By Nelson Ryan
Token design can play a critical role in value capture for crypto networks. Network’s without a well designed token risk becoming unsustainable and may even be vulnerable to competitors taking a more thoughtful and direct approach to value capture. Token design can vary considerably which is one of the benefits to crypto is the open design space for teams to financial engineer and experiment with new means of value capture. This piece will take a look at some of the more prominent token models looking at the benefits and drawbacks of each approach.
As the one of the original and most battle tested crypto networks, Bitcoin has the original token model which most people understand. BTC’s token model centers around a fixed supply of 21 million BTC with gradual issuance over time with issuance going to the miners for the security of the network halving every four years. Today Bitcoin’s monthly inflation rate sits at 1.75% with 1.3m BTC left to be issued and the next halving in 2024.
Source: Glassnode Bitcoin Supply Curve
The benefit of the BTC token model is it’s predictability and provable scarcity with it’s fixed supply curve. Independent of activity on the Bitcoin network, BTC benefits from this scarcity. The disadvantage of this model is that as the miner subsidy issuance comes down over time, the network relies on organic demand to fill the gap in place of these subsidies. Today only 5.81% of miner revenue comes from transaction fees with the remainder coming from block subsidies. The other disadvantage with this model is that all value in the form of block subsidies and transaction fees goes to miners for security and none of this value flows back to BTC holders.
Unlike Bitcoin’s predictable issuance model, Ethereum took a more dynamic approach to issuance gradually reducing emissions over time as transaction fees rose over time. With Ethereum’s introduction of EIP-1559 and the move to Proof of Stake (PoS) Ethereum moved towards a new deflationary model. While in the past ETH gas fees went to miners like in Bitcoin, with the introduction of EIP-1559 a burn mechanism was added to the network with a portion of ETH gas fees burned allowing issuance to even become deflationary over time with growing demand for block space.
Source: Ultra Sound Money Dashboard
One of the benefit’s of the EIP-1559 ETH model is it’s dynamic approach to issuance allowing the network to adjust to changing demand for block space with issuance shifting from net inflationary to deflationary depending on demand. One of the disadvantages of this model is that token holders pay the cost of low demand through dilution in the form of additional issuance. To protect themselves from this dilution, token holders can stake their ETH to earn staking rewards to offset growing issuance and earn MEV rewards (this will be burned in the future), although this does involve taking on additional slashing risk.
One of the earliest DeFi projects on Ethereum, Maker is a collateralized stablecoin which introduced an interesting buyback and burn model.
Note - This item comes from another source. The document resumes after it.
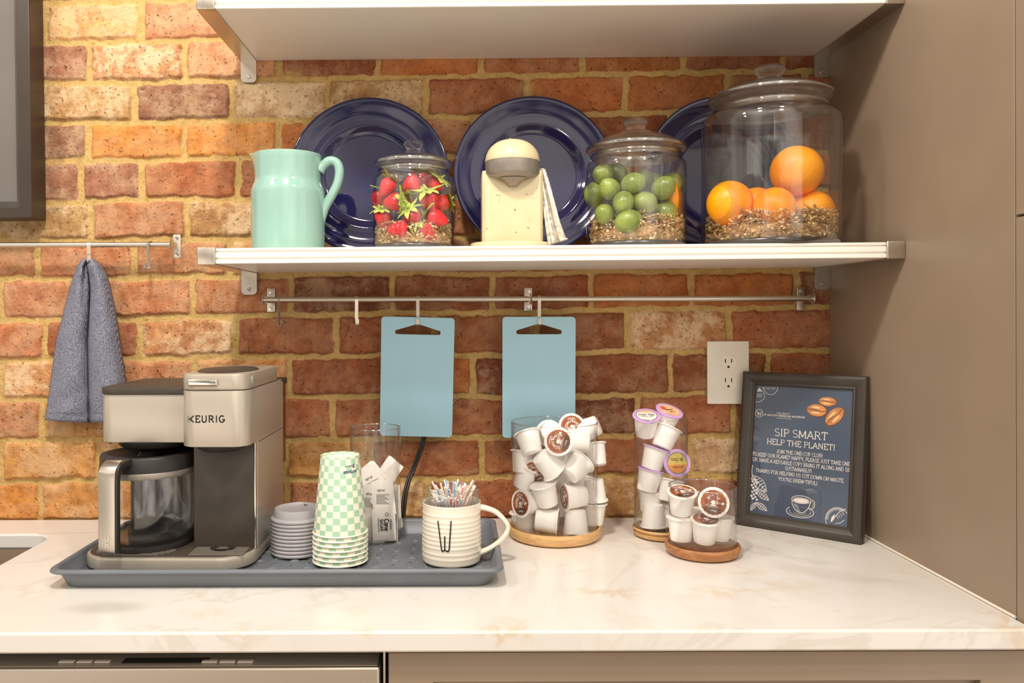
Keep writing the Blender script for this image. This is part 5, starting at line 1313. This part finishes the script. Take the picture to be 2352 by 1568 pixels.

Inspired by share buybacks commonly utilized by publicly listed companies, Maker dedicates excess profits above the system surplus to MKR buybacks burning MKR supply. This mechanism makes MKR supply deflationary over time with Maker today estimating $115m in annual profits and around 9.84% of the supply which has been burned through buybacks. Make recently unveiled their new end game roadmap in which a new stablecoin token and governance token will be launched and this model will be subject to change.
Source: Maker Burn
The benefits to Maker’s current model is that profits for the protocol very directly result in the reduction in total supply of the token aiming to increase price per token over time. While Maker could instead pay out distributions, in most jurisdictions buybacks are more tax beneficial for token holders over income given the preferential tax treatment of capital gains. In addition to the tax benefits, token buybacks also benefit all token holders equally, not just those who stake or participate in governance. It’s important to note that MKR holders do take dilution risk in the event of significant losses to the system like those realized in the sharp downturn of 2020 in which DAI broke it’s peg.